TASK: Use the trapezium rule to approximate the integral under the velocity autocorrelation function for the solid, liquid, and gas, and use these values to estimate ${\displaystyle D}$ in each case. You should make a plot of the running integral in each case. Are they as you expect? Repeat this procedure for the VACF data that you were given from the one million atom simulations. What do you think is the largest source of error in your estimates of D from the VACF?
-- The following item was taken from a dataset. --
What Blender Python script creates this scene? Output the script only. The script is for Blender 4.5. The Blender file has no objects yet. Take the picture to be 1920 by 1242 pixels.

Comparing integrals under the VACF

	Solid	Liquid	Gas
Small System
Large System (1 million atoms)

Estimated Diffusion Coefficients using the VACF integral

	Solid	Liquid	Gas
Small System	${\displaystyle 6.992\times 10^{-4}}$	0.0991	8.24
Large System (1 million atoms)	${\displaystyle 1.25\times 10^{-3}}$	0.0913	3.270

Like seen with the MSD estimate, the diffusion coefficients estimated here also agree with physical reality, with the coefficients increasing with more disordered phases. For the solid and liquid phases, as their VACF integral plots appear to flatten, it suggests that the diffusion coefficient limit has been reached for these phases within the simulation time. The largest source of error in the estimates of D from the VACF, is the usage of the Trapezium Rule as the method for integration, as at each dt, it could over and/or underestimate the true area under the function, particularly when the VACF has curvature. These errors are cumulative, and could lead to huge deviations from the true integral value at the end of the integration; by observing the curvature of the various VACFs plotted above, it can be seen how the VACF integral and thereby diffusion coefficient of the gas phase will be most affected by this error.